• **OBJECTIVE**
Write the material out again exactly.
═══ DATASET RECORDS ═══
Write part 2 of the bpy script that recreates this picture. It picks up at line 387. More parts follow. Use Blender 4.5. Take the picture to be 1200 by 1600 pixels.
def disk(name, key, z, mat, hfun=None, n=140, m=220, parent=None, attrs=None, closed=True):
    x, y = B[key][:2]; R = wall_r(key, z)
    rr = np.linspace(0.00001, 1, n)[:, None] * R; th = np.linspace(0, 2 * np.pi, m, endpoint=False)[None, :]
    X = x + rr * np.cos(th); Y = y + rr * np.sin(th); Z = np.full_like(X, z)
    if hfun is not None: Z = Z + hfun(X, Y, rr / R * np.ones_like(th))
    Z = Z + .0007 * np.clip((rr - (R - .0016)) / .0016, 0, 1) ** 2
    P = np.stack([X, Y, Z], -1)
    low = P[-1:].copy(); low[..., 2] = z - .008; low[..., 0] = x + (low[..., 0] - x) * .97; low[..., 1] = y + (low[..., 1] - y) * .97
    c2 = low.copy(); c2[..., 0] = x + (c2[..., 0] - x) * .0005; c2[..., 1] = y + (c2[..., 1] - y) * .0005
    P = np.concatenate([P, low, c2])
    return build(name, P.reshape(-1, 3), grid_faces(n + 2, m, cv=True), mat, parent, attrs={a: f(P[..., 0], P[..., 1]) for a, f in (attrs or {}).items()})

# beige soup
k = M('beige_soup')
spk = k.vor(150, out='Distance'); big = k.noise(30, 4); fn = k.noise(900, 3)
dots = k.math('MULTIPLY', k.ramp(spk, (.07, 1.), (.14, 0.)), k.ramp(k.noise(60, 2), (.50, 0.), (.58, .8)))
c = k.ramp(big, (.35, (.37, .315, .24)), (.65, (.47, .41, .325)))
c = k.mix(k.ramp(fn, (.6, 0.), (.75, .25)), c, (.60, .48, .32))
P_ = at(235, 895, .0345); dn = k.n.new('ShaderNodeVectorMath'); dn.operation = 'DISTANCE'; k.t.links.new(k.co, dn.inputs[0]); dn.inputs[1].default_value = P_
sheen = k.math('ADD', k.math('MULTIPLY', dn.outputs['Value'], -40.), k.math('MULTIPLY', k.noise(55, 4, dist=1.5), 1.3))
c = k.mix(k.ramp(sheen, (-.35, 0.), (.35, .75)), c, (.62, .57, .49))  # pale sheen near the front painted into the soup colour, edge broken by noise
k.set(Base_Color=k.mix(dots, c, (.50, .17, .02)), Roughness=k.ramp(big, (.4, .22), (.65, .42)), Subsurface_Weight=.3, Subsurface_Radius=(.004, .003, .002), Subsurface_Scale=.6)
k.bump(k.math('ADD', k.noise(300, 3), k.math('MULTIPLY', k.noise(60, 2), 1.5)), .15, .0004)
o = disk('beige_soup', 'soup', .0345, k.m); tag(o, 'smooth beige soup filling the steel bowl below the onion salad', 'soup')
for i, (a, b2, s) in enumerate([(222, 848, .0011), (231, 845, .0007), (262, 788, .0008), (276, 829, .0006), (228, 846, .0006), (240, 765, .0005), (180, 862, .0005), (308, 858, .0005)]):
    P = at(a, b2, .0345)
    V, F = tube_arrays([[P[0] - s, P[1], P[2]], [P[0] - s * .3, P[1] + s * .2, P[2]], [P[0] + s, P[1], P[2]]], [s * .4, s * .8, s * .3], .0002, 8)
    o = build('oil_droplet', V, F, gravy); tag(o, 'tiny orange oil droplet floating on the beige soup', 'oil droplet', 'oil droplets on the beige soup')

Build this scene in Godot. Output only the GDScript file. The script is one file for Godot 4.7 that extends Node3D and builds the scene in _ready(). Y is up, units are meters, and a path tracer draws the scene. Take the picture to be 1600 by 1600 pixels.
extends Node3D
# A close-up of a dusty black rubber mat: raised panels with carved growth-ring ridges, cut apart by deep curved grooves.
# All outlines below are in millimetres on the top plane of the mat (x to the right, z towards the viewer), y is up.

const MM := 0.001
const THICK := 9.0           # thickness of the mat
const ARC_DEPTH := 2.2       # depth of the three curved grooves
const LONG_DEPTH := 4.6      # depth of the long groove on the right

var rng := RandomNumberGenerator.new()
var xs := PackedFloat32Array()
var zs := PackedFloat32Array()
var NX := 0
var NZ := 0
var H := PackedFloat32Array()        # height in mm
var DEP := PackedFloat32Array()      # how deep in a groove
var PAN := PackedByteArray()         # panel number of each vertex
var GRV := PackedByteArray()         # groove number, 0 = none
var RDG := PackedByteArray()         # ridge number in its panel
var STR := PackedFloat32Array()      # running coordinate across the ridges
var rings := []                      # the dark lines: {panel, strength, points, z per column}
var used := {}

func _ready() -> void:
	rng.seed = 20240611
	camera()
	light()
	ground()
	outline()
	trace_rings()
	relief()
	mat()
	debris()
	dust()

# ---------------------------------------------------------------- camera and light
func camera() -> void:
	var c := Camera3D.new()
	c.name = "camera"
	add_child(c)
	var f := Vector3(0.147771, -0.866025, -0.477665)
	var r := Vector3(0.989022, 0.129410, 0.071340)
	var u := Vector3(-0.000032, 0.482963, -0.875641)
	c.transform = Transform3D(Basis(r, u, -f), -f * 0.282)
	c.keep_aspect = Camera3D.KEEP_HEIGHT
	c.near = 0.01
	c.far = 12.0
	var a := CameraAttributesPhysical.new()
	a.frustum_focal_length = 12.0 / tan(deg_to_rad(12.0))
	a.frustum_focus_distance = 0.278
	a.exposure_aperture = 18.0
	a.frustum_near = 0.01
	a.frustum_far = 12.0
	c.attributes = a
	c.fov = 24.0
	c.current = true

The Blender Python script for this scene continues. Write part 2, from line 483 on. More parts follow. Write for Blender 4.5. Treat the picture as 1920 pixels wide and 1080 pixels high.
═══
• **RESPONSE**
Write part 2 of the bpy script that recreates this picture. It picks up at line 387. More parts follow. Use Blender 4.5. Take the picture to be 1200 by 1600 pixels.
def disk(name, key, z, mat, hfun=None, n=140, m=220, parent=None, attrs=None, closed=True):
    x, y = B[key][:2]; R = wall_r(key, z)
    rr = np.linspace(0.00001, 1, n)[:, None] * R; th = np.linspace(0, 2 * np.pi, m, endpoint=False)[None, :]
    X = x + rr * np.cos(th); Y = y + rr * np.sin(th); Z = np.full_like(X, z)
    if hfun is not None: Z = Z + hfun(X, Y, rr / R * np.ones_like(th))
    Z = Z + .0007 * np.clip((rr - (R - .0016)) / .0016, 0, 1) ** 2
    P = np.stack([X, Y, Z], -1)
    low = P[-1:].copy(); low[..., 2] = z - .008; low[..., 0] = x + (low[..., 0] - x) * .97; low[..., 1] = y + (low[..., 1] - y) * .97
    c2 = low.copy(); c2[..., 0] = x + (c2[..., 0] - x) * .0005; c2[..., 1] = y + (c2[..., 1] - y) * .0005
    P = np.concatenate([P, low, c2])
    return build(name, P.reshape(-1, 3), grid_faces(n + 2, m, cv=True), mat, parent, attrs={a: f(P[..., 0], P[..., 1]) for a, f in (attrs or {}).items()})

# beige soup
k = M('beige_soup')
spk = k.vor(150, out='Distance'); big = k.noise(30, 4); fn = k.noise(900, 3)
dots = k.math('MULTIPLY', k.ramp(spk, (.07, 1.), (.14, 0.)), k.ramp(k.noise(60, 2), (.50, 0.), (.58, .8)))
c = k.ramp(big, (.35, (.37, .315, .24)), (.65, (.47, .41, .325)))
c = k.mix(k.ramp(fn, (.6, 0.), (.75, .25)), c, (.60, .48, .32))
P_ = at(235, 895, .0345); dn = k.n.new('ShaderNodeVectorMath'); dn.operation = 'DISTANCE'; k.t.links.new(k.co, dn.inputs[0]); dn.inputs[1].default_value = P_
sheen = k.math('ADD', k.math('MULTIPLY', dn.outputs['Value'], -40.), k.math('MULTIPLY', k.noise(55, 4, dist=1.5), 1.3))
c = k.mix(k.ramp(sheen, (-.35, 0.), (.35, .75)), c, (.62, .57, .49))  # pale sheen near the front painted into the soup colour, edge broken by noise
k.set(Base_Color=k.mix(dots, c, (.50, .17, .02)), Roughness=k.ramp(big, (.4, .22), (.65, .42)), Subsurface_Weight=.3, Subsurface_Radius=(.004, .003, .002), Subsurface_Scale=.6)
k.bump(k.math('ADD', k.noise(300, 3), k.math('MULTIPLY', k.noise(60, 2), 1.5)), .15, .0004)
o = disk('beige_soup', 'soup', .0345, k.m); tag(o, 'smooth beige soup filling the steel bowl below the onion salad', 'soup')
for i, (a, b2, s) in enumerate([(222, 848, .0011), (231, 845, .0007), (262, 788, .0008), (276, 829, .0006), (228, 846, .0006), (240, 765, .0005), (180, 862, .0005), (308, 858, .0005)]):
    P = at(a, b2, .0345)
    V, F = tube_arrays([[P[0] - s, P[1], P[2]], [P[0] - s * .3, P[1] + s * .2, P[2]], [P[0] + s, P[1], P[2]]], [s * .4, s * .8, s * .3], .0002, 8)
    o = build('oil_droplet', V, F, gravy); tag(o, 'tiny orange oil droplet floating on the beige soup', 'oil droplet', 'oil droplets on the beige soup')

Build this scene in Godot. Output only the GDScript file. The script is one file for Godot 4.7 that extends Node3D and builds the scene in _ready(). Y is up, units are meters, and a path tracer draws the scene. Take the picture to be 1600 by 1600 pixels.
extends Node3D
# A close-up of a dusty black rubber mat: raised panels with carved growth-ring ridges, cut apart by deep curved grooves.
# All outlines below are in millimetres on the top plane of the mat (x to the right, z towards the viewer), y is up.

const MM := 0.001
const THICK := 9.0           # thickness of the mat
const ARC_DEPTH := 2.2       # depth of the three curved grooves
const LONG_DEPTH := 4.6      # depth of the long groove on the right

var rng := RandomNumberGenerator.new()
var xs := PackedFloat32Array()
var zs := PackedFloat32Array()
var NX := 0
var NZ := 0
var H := PackedFloat32Array()        # height in mm
var DEP := PackedFloat32Array()      # how deep in a groove
var PAN := PackedByteArray()         # panel number of each vertex
var GRV := PackedByteArray()         # groove number, 0 = none
var RDG := PackedByteArray()         # ridge number in its panel
var STR := PackedFloat32Array()      # running coordinate across the ridges
var rings := []                      # the dark lines: {panel, strength, points, z per column}
var used := {}

func _ready() -> void:
	rng.seed = 20240611
	camera()
	light()
	ground()
	outline()
	trace_rings()
	relief()
	mat()
	debris()
	dust()

# ---------------------------------------------------------------- camera and light
func camera() -> void:
	var c := Camera3D.new()
	c.name = "camera"
	add_child(c)
	var f := Vector3(0.147771, -0.866025, -0.477665)
	var r := Vector3(0.989022, 0.129410, 0.071340)
	var u := Vector3(-0.000032, 0.482963, -0.875641)
	c.transform = Transform3D(Basis(r, u, -f), -f * 0.282)
	c.keep_aspect = Camera3D.KEEP_HEIGHT
	c.near = 0.01
	c.far = 12.0
	var a := CameraAttributesPhysical.new()
	a.frustum_focal_length = 12.0 / tan(deg_to_rad(12.0))
	a.frustum_focus_distance = 0.278
	a.exposure_aperture = 18.0
	a.frustum_near = 0.01
	a.frustum_far = 12.0
	c.attributes = a
	c.fov = 24.0
	c.current = true

The Blender Python script for this scene continues. Write part 2, from line 483 on. More parts follow. Write for Blender 4.5. Treat the picture as 1920 pixels wide and 1080 pixels high.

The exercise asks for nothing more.